The exchanges — it actually was a debate — among the Justices came so swift and came with such energy that one of the arguing lawyers was left simply silent at the podium for a noticeable spell — only to have the silence turned into a humorous moment when Chief Justice John G. Roberts, Jr., quipped: “I think you’re handling these questions very well.”

The Danforth case is what non-lawyers would think of as a case about a legal technicality. Put in lay language, the issue is this: if the Supreme Court recognizes a new right, but says some people do not get to benefit from it, can state courts say, “Oh, yes, they do”? Put as lawyers would, the issue is: if the Supreme Court recognizes a new rule of criminal procedure, but says it will not apply retroactively, are state courts free to say that — at least in our state — it will apply to cases that were final before the ruling came down? It is, in short, all about retroactivity doctrine, and how it works.

The Justices who were most visibly troubled by the prospect of saying that state courts could go off on their own on making new constitutional rules of criminal law retroactive in their own jurisdictions appeared to regard this as nothing less than an assault on the antique dogma of Marbury v. Madison, that it is the power and duty of the Supreme Court to say what the Constitution means. “You’re now creating a regime,” Justice Anthony M. Kennedy total state public defender Benjamin J. Butler of Minneapolis, “in which state courts are reaching questions that we said ought not to be reached.” (Kennedy’s skepticism, by the way, may turn out to be the decisive sentiment: there were indications that the Court may well divide closely on the outcome, with Kennedy perhaps holding the conclusive “swing” vote.)

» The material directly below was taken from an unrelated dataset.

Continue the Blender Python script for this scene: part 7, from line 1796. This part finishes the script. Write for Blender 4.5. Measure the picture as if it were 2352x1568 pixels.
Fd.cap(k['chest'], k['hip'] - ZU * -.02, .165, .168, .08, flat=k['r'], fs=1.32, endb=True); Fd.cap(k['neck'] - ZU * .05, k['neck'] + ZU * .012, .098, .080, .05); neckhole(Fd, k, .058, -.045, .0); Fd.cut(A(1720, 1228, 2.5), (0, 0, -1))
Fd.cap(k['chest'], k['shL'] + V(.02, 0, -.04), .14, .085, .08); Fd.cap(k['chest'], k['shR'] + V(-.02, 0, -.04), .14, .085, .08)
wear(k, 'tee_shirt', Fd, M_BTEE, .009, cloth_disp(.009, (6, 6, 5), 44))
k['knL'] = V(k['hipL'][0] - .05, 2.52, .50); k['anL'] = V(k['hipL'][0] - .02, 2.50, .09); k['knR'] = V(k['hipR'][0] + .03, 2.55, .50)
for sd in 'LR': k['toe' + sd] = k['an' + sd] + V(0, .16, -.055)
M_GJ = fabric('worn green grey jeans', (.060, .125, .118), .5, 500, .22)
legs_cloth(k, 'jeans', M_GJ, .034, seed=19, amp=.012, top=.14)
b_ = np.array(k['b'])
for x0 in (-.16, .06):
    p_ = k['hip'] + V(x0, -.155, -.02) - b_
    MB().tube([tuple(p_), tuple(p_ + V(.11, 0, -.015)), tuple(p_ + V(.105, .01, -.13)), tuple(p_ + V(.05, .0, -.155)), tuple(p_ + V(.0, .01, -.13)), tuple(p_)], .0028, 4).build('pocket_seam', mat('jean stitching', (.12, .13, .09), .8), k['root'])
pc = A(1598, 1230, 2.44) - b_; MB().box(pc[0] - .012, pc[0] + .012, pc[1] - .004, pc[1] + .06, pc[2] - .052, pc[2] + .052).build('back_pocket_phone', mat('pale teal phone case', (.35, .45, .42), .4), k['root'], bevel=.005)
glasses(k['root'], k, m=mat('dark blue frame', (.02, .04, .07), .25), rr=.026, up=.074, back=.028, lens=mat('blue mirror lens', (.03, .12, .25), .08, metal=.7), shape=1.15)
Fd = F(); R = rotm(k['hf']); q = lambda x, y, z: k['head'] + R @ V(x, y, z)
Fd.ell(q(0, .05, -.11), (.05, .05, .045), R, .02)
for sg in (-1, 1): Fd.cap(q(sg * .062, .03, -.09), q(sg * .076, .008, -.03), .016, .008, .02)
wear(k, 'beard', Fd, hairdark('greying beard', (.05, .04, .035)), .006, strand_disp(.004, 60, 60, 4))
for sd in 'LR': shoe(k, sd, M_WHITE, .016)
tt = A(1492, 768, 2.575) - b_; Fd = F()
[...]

For those Justices who were most attracted to the idea of letting state courts give criminal defendants the benefit of new constitutional rules that would help their challenges, it appeared that what was at stake was whether the Supreme Court is turned loose to “make” new law whenever it chooses. Justice John Paul Stevens told state prosecutor Patrick C. Diamond of Minneapolis that his argument in effect embraced “the notion that we can make up a new rule of law at will,” which “strikes me as a very dramatic departure from what I understand the rule of law to require.”

In terms of precedent, the argument focused mainly upon what the Court meant in its 1989 decision in Teague v. Lane, laying down a set of guidelines on when a “new” rule of constitutional procedure could or could not be applied retroactively by federal habeas courts to prior state convictions. Basically, the restrictions on retroactivity that the Court mandated are so strict that the Justices have never since found a “new” rule that they applied to earlier cases. The Court on Wednesday debated whether Teague was a decision about “rights” or only about “remedies,” whether it was both because a remedy is part of the “substance” of the right, whether it was a constitutionally grounded ruling or merely an interpretation of federal habeas statutes, whether it involved no more than a gesture of respect and “comity” toward state courts or was a directive that the states had no choice but to follow. At the end of the one-hour hearing, there was no visible consensus on what Teague now means, or on the legal authority that the Court had to make the ruling.

Although there were sustained moments when it appeared that the Justices were only talking among themselves, often correcting or contradicting each other, the two lawyers at the lectern did have some highlight moments of their own. Public defender Butler’s most effective thrust, it appeared, was the argument that the Court has not really laid down a hard-and-fast, clear line between retroactive and nonretroactive rules of criminal law, because the dividing lines it has defined always mean that some retroactivity exists but it will be fortuitous, state-by-state, so a goal of uniformity is illusory. The point really stimulated the interest of Justices like Breyer, Stevens and David H. Souter. Prosecutor Diamond’s best moment was arguing that “the constitutional design itself” mandates that, when the Supreme Court speaks, states are not free, as a matter of federal constitutional authority, to go further. The mere phrase “constitutional design” is fondly embraced by Justices like Kennedy and Roberts.

The Court, of course, will have the last word, in a decision that will not come until late winter, at the earliest.